I read somewhere a list of 5 things smokers wish the rest of us knew. One of them was not to use guilt or scare tactics to try and pursuade them. They already know that stuff and tune you out the minute you go down that road. I know that's not what you're doing. I'm saying that to say - they suggest the best way to be supportive is to be positive. Say things like - think how proud the kids are going to be when you kick this. Come here and kiss me, I forgot how good you taste when you aren't smoking. I'm so glad you decided to do this for us and stick around a little longer.
DOnt do it! let him know you're proud, maybe you could calculate how much $ he's already saved and buy him something? or take him to a movie (not a chick flick) something to reward his efforts and praise him.
I am answering as a person who currently smokes and has done so for over 40 years (I have experience with failing to quit), and my husband died at the age of 52 from complications related to pneumonia and long term smoking.

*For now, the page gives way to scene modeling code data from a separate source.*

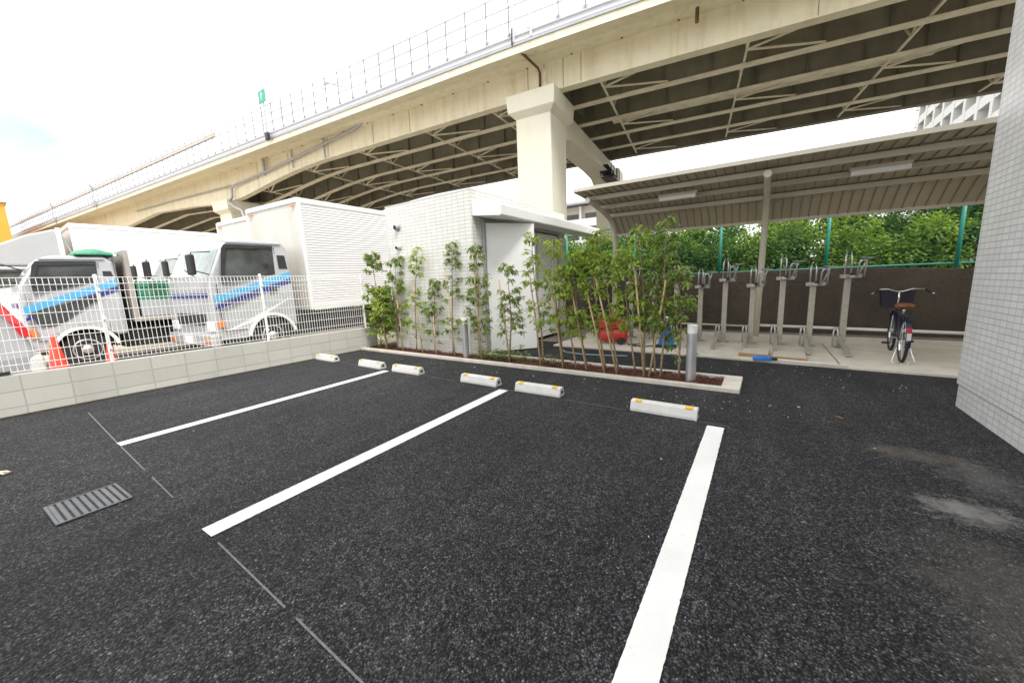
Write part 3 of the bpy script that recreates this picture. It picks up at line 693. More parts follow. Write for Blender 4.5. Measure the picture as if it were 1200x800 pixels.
fr.tube([bb, st], 0.016, 8).tube([bb, (0, 0.7, 0.42), hdb], 0.022, 8).tube([hdt, hdb], 0.02, 8)
for sx in (-1, 1):
    fr.tube([(sx * 0.05, 0, R0), (sx * 0.04, 0.2, 0.5), st], 0.009, 6).tube([(sx * 0.05, 0, R0), bb], 0.009, 6)
    fr.tube([hdb, (sx * 0.045, 0.93, 0.60), (sx * 0.05, WB, R0)], 0.011, 6)
fr.build('frame', 'bikeframe', t, smooth=True)
MB().tube([st, (0, 0.27, 0.76)], 0.013, 8).build('seat_post', 'chrome', t, smooth=True)
sd = MB().lathe([(0.0, 0.055), (0.07, 0.05), (0.105, 0.025), (0.11, 0.0), (0.09, -0.02), (0.0, -0.025)], 20)
sd.v = [(x, y * (1.25 if y > 0 else 0.95) , z) if y < 0.02 else (x * (1 - 0.55 * min(1, y / 0.11)), y * 1.7, z * (1 - 0.2 * y / 0.11)) for x, y, z in sd.v]
sd.build('saddle', 'saddle', t, loc=(0, 0.26, 0.79), smooth=True)
hb = [(-0.29, 0.62, 0.99), (-0.25, 0.70, 1.03), (-0.14, 0.82, 1.03), (-0.04, 0.85, 0.99), (0.04, 0.85, 0.99), (0.14, 0.82, 1.03), (0.25, 0.70, 1.03), (0.29, 0.62, 0.99)]
MB().tube(hb, 0.0115, 8).build('handlebar', 'chrome', t, smooth=True)
MB().tube([hdt, (0, 0.85, 0.99)], 0.013, 8).build('stem', 'chrome', t, smooth=True)
for sx in (-1, 1):
    MB().tube([(sx * 0.262, 0.68, 1.022), (sx * 0.30, 0.585, 0.985)], 0.017, 8).build('grip', 'black', t, smooth=True)
    MB().tube([(sx * 0.24, 0.73, 1.02), (sx * 0.30, 0.70, 0.985), (sx * 0.34, 0.60, 0.965)], 0.007, 6).build('brake_lever', 'chrome', t, smooth=True)
    MB().tube([(0, 0.46, 0.29), (sx * 0.08, 0.46, 0.29), (sx * 0.08, 0.46 + sx * 0.14, 0.22), (sx * 0.11, 0.46 + sx * 0.14, 0.22)], 0.009, 6).build('crank', 'chrome', t)
    B(sx * 0.145 - 0.045, sx * 0.145 + 0.045, 0.42 + sx * 0.14, 0.50 + sx * 0.14, 0.21, 0.235).build('pedal', 'black', t, bevel=0.004)
    MB().tube([(sx * 0.05, 0, R0), (sx * 0.09, -0.1, 0.12), (sx * 0.12, -0.16, 0.008), (sx * 0.03, -0.19, 0.008)], 0.008, 6).build('stand_leg', 'chrome', t, smooth=True)
bk = MB()
for (x0, x1, y0, y1) in ((-0.2, 0.2, 0.96, 1.24),):
    W = lambda x, y, z, s: ((x0 + x1) / 2 + (x - (x0 + x1) / 2) * s, (y0 + y1) / 2 + (y - (y0 + y1) / 2) * s, z)
    cs = [(x0, y0), (x1, y0), (x1, y1), (x0, y1)]
    for k in range(4):
        (a, b), (c, d) = cs[k], cs[(k + 1) % 4]
        bk.add([W(a, b, 0.72, 0.85), W(c, d, 0.72, 0.85), W(c, d, 0.99, 1.0), W(a, b, 0.99, 1.0)], [(0, 1, 2, 3)])
    bk.add([W(x, y, 0.72, 0.85) for x, y in cs], [(3, 2, 1, 0)])
bo = bk.build('basket', 'basket', t); sl = bo.modifiers.new('thick', 'SOLIDIFY'); sl.thickness = 0.012
MB().tube([(-0.2, 0.96, 0.99), (0.2, 0.96, 0.99), (0.2, 1.24, 0.99), (-0.2, 1.24, 0.99)], 0.008, 6, closed=True).build('basket_rim', 'basket', t)
fd = MB()
for (y, a0, a1, nm) in ((0, 20, 190, 'm'), (WB, 40, 190, 'm')):
    fd.sweep([(-0.03, 0.345), (0.03, 0.345), (0.0, 0.358)], [(lambda p, q, a=a, y=y: Vector((p, y + q * math.cos(a), R0 + q * math.sin(a)))) for a in [rad(a0 + (a1 - a0) * k / 14) for k in range(15)]])
fd.build('mudguard', 'bikeframe', t, smooth=False)
B(-0.022, 0.022, -0.375, -0.36, 0.36, 0.46).build('rear_plate', 'apt_white', t, bevel=0.004)
B(-0.022, 0.022, -0.372, -0.345, 0.47, 0.53).build('rear_reflector', 'red_lamp', t, bevel=0.006)
ca = MB()
for x in (-0.05, 0.0, 0.05): ca.tube([(x, -0.3, 0.7), (x, 0.24, 0.70)], 0.006, 6)
ca.tube([(-0.06, -0.3, 0.7), (0.06, -0.3, 0.7)], 0.006, 6).tube([(-0.055, -0.2, 0.7), (-0.055, 0, R0)], 0.005, 6).tube([(0.055, -0.2, 0.7), (0.055, 0, R0)], 0.005, 6)
ca.build('rear_carrier', 'bikeframe', t, smooth=True)
cg = B(0.045, 0.06, 0.02, 0.5, 0.25, 0.36); cg.build('chain_guard', 'bikeframe', t, bevel=0.006)

# ------------------------------------------------------------------ things left on the slab
t = thing('cardboard_sheet', 'brown flattened cardboard stack lying at the slab edge behind the broom head', 'cardboard', (-0.08, 7.42, 0.036), rad(-2))
MB().prism([(-0.22, -0.26), (0.2, -0.28), (0.2, 0.22), (-0.19, 0.24)], 'z', 0, 0.055).build('board', 'cardboard', t)
MB().prism([(-0.21, -0.25), (0.19, -0.27), (0.19, 0.21), (-0.18, 0.23)], 'z', 0.056, 0.062).build('top_sheet', 'cardboard_top', t)
t = thing('cardboard_sheet', 'second flattened cardboard stack with a pale top, nearer the parked bicycle', 'cardboard', (0.38, 7.36, 0.036), rad(-3))
MB().prism([(-0.23, -0.24), (0.23, -0.25), (0.22, 0.24), (-0.22, 0.26)], 'z', 0, 0.04).build('board', 'cardboard', t)
MB().prism([(-0.22, -0.235), (0.22, -0.245), (0.21, 0.23), (-0.21, 0.25)], 'z', 0.041, 0.048).build('top_sheet', 'cardboard_top', t)
t = thing('broom', 'broom with bright blue head and thin white pole lying along the slab edge', 'broom', (0.02, 6.98, 0.036), rad(-6))
MB().tube([(0.12, 0, 0.03), (1.02, 0.02, 0.02)], 0.011, 8).build('pole', 'lamp_white', t, smooth=True)
MB().prism([(-0.12, -0.06), (0.02, -0.06), (0.13, -0.02), (0.13, 0.02), (0.02, 0.06), (-0.12, 0.06)], 'z', 0.0, 0.06).build('head', 'blue2', t, bevel=0.01)
MB().box(0.13, 0.2, -0.022, 0.022, 0.012, 0.05).build('socket', 'black', t, bevel=0.005)
t = thing('red_compressor', 'red portable compressor with a black hose coil standing behind the saplings', 'compressor', (-2.66, 7.72, 0.036), rad(8))
t.scale = (1.22, 1.1, 1.2)
MB().lathe([(0.0, -0.26), (0.07, -0.25), (0.115, -0.2), (0.12, 0.0), (0.115, 0.2), (0.07, 0.25), (0.0, 0.26)], 20, (0, -0.05, 0.15), 'x').build('tank', 'red', t, smooth=True)
MB().box(-0.23, 0.06, -0.14, 0.14, 0.27, 0.53).build('motor_cover', 'red', t, bevel=0.03, seg=3)
MB().box(0.065, 0.2, -0.12, 0.12, 0.27, 0.44).build('pump', 'red', t, bevel=0.02)
MB().tube([(0.16 + 0.13 * math.cos(a), 0.06 + 0.002 * k, 0.52 + 0.13 * math.sin(a)) for k, a in enumerate([2 * PI * j / 16 for j in range(49)])], 0.014, 6).build('hose_coil', 'black', t, smooth=True)
MB().tube([(-0.2, 0.13, 0.5), (-0.22, 0.16, 0.66), (0.02, 0.16, 0.66), (0.04, 0.13, 0.5)], 0.012, 8).build('handle', 'darkmetal', t, smooth=True)
for sx in (-1, 1): MB().lathe([(0.0, -0.02), (0.06, -0.02), (0.06, 0.02), (0.0, 0.02)], 14, (0.17, sx * 0.15 - 0.05, 0.062), 'y').build('wheel', 'black', t)
tag(MB().tube([(-2.30, 7.6, 0.05), (-2.1, 7.45, 0.045), (-1.98, 7.6, 0.045), (-2.12, 7.72, 0.045), (-2.2, 7.55, 0.055), (-1.95, 7.4, 0.045), (-1.85, 7.55, 0.045), (-1.7, 7.62, 0.045)], 0.012, 6).build('cable', 'cord', smooth=True), 'black cable looped on the slab between the red compressor and blue stand', 'cable')
t = thing('blue_stand', 'narrow blue tapered floor stand on a black base on the slab', 'floor stand', (-1.55, 7.6, 0.036), rad(6))
t.scale = (1.1, 1.1, 1.15)
MB().box(-0.17, 0.17, -0.1, 0.1, 0, 0.035).build('base', 'black', t, bevel=0.01)
MB().prism([(-0.135, 0.036), (0.135, 0.036), (0.045, 0.44), (-0.045, 0.44)], 'y', -0.05, 0.05).build('panel', 'blue', t, bevel=0.01)
MB().lathe([(0.0, 0.53), (0.035, 0.525), (0.04, 0.5), (0.03, 0.441), (0.0, 0.441)], 14).build('top_cap', 'lamp_white', t, smooth=True)
MB().tube([(0.05, 0, 0.5), (0.12, 0.05, 0.46), (0.17, 0.04, 0.2), (0.2, 0.0, 0.03)], 0.01, 6).build('lead', 'cord', t, smooth=True)
tag(MB().tube([(-3.5, 6.9, 0.012), (-3.2, 6.5, 0.012), (-2.8, 6.42, 0.012), (-2.3, 6.5, 0.012), (-2.0, 6.6, 0.012)], 0.009, 6).build('hose', 'hose', smooth=True), 'thin pale blue hose curving over the asphalt behind the bed', 'hose')

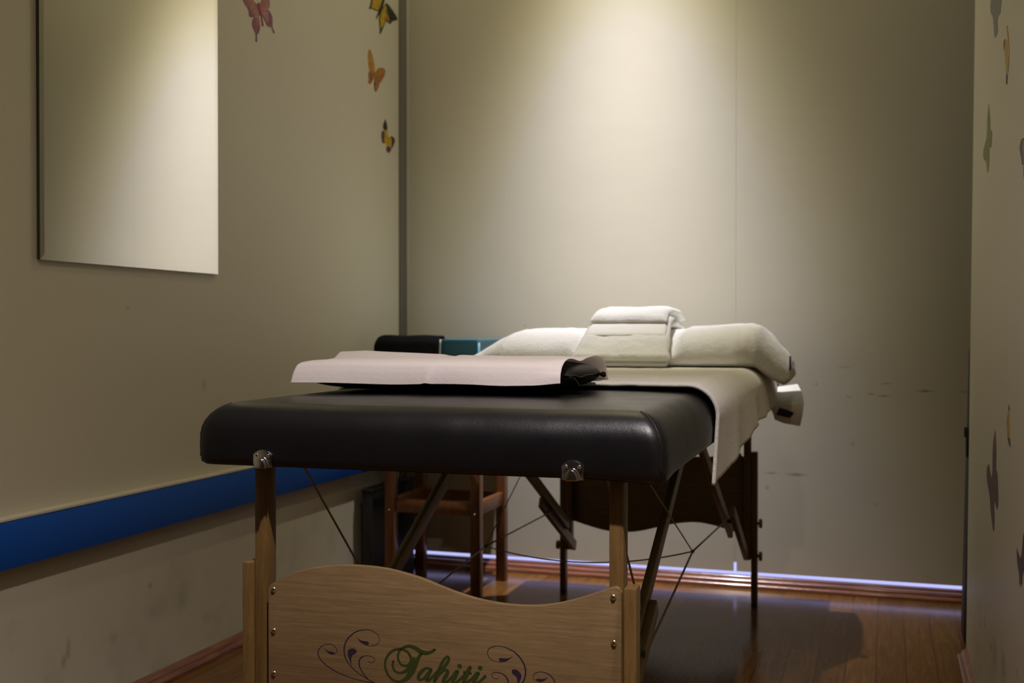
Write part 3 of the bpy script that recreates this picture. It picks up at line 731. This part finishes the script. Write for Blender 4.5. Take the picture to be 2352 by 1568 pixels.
# ================================================================== FACE CUSHION
fc = thing('face_cushion', 'black vinyl face cushion lying under the paper at the near end', 'cushion', TO, TR)
CXL, CXR = -.350, .172; CYc = .382
def cush():
    nx, ns = 110, 56; vs = []; fs = []
    for i in range(nx + 1):
        s = i / nx; x = CXL + (CXR - CXL) * s; t = 2 * s - 1
        k_ = max(0.0, 1 - abs(t) ** 5.5) ** .52; k_ = max(k_, .03)
        zc = ZT + .0285 + .003 * abs(t) ** 3; hh = .0260 * k_; hw = .120 * (max(0, 1 - abs(t) ** 6) ** .4 * .75 + .25 * k_) ; hw = max(hw, .01)
        for j in range(ns):
            a = 2 * PI * j / ns; ca, sa = math.cos(a), math.sin(a)
            y = CYc + hw * (abs(ca) ** .8) * (1 if ca > 0 else -1); z = zc + hh * (abs(sa) ** .85) * (1 if sa > 0 else -1)
            near_seam = math.exp(-(sa / .22) ** 2) * min(1, max(0, (abs(t) - .55) / .3))
            z += .0014 * near_seam * math.sin(x * 420 + 2 * fbm(x, y, 0, 30)) + .0008 * fbm(x, y, z, 25)
            y += -.003 * near_seam * math.cos(x * 400) * (1 if ca > 0 else -1)
            vs.append(Vector((x, y, z)))
    for i in range(nx):
        for j in range(ns): fs.append((i * ns + j, i * ns + (j + 1) % ns, (i + 1) * ns + (j + 1) % ns, (i + 1) * ns + j))
    fs.append(tuple(range(ns))[::-1]); fs.append(tuple(nx * ns + j for j in range(ns)))
    return link('cushion_body', vs, fs, M['cushion'], fc)
cb = cush()
# gathered seam, cord and knot
pts = []
for i in range(70):
    s = i / 69; x = .045 + (.172 - .045) * s; t = 2 * (x - CXL) / (CXR - CXL) - 1
    hw = .120 * (max(0, 1 - abs(t) ** 6) ** .4 * .75 + .25 * max(0, 1 - abs(t) ** 5.5) ** .62)
    pts.append(Vector((x, CYc - max(hw, .008) - .0012, ZT + .0315 + .0013 * math.sin(s * 26) + .0009 * math.sin(s * 61))))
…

With that said my suggestions are: Don't be the one to bring up the subject of smoking at all, he may bring it up and then you can say something supportive, but if he has managed to get his mind off smoking don't be the one to get his mind back on it. Try to have lots of things around to snack and nibble on, low calorie would be good, but anything that he can satisfy oral gratification works, pretzel sticks, pop corn, celery or carot sticks, grapes, M&M's, you get the idea, stuff that he can put in his mouth and they also give him something to do with his hands. He might put on a little weight but that is better than smoking, and if he puts on much he can always take up something like walking or running which would help with both quitting smoking and controling weight.
My final suggestion is be forgiving if he is grumpy and even if he slips. It took one member of my family five years to quit - it was quit, start back, quit for a bit longer, start back, quit, over and over, finally after five years he never started back and has been smoke free for over 20 years. Good wishes to both of you.
I'm trying to quit too.. it's hard. I get very temper mental. Just the fact that you WANT to be supportive... you already are :) GOOD FOR HIM!!
make him a goodie bag :) put in gum, suckers, mints, hard candy. Anything he can toss in his mouth when in need of a cigarette.
Not sure if he taking anything to help him, but both my mom and my husband found Nicotine Lozenges/patches REALLY helpful when they quit.
Good luck!
Ah, yes, I went through this with my husband when we first got married. He was determined to quit because we were married and had a new baby and he really wanted to be around for a very long time. It was hard at first because he was SO moody and cranky; and the fact we had a new baby didn't help to ease the tension. But he suffered through the cravings and so far he hasn't smoked a single cigarette since he quit cold turkey eight years ago. My advice is to just take a deep breath (for yourself) and know that he will be in a better mood soon, he just needs to get through the initial pain of breaking the habit.
Also, anything that distracts him would also probably help. My husband played quite a few video and computer games to distract him when he was tempted to smoke; does your husband have anything he could do to deal with those times he's really tempted?
That is awesome that you are being so supportive of him, hang in there and you'll both get through it! :-)
Good for him!
Don't buy him a pack!
Buy him his favorite gum or snack instead...and when you see he is becoming grouchy or irritated maybe bust out with some lovin' or kissing??
I'm with the last poster: The offer of good lovin' is a great way to get his mind off of his cravings and put him in a better mood! A win-win for both of you!
Don't help him give in to cravings. Get him some gum, some candy, anything but the thing he chose to give up. It'll be rough, but he'll probably thank you for it down the road after he's kicked the habit for good.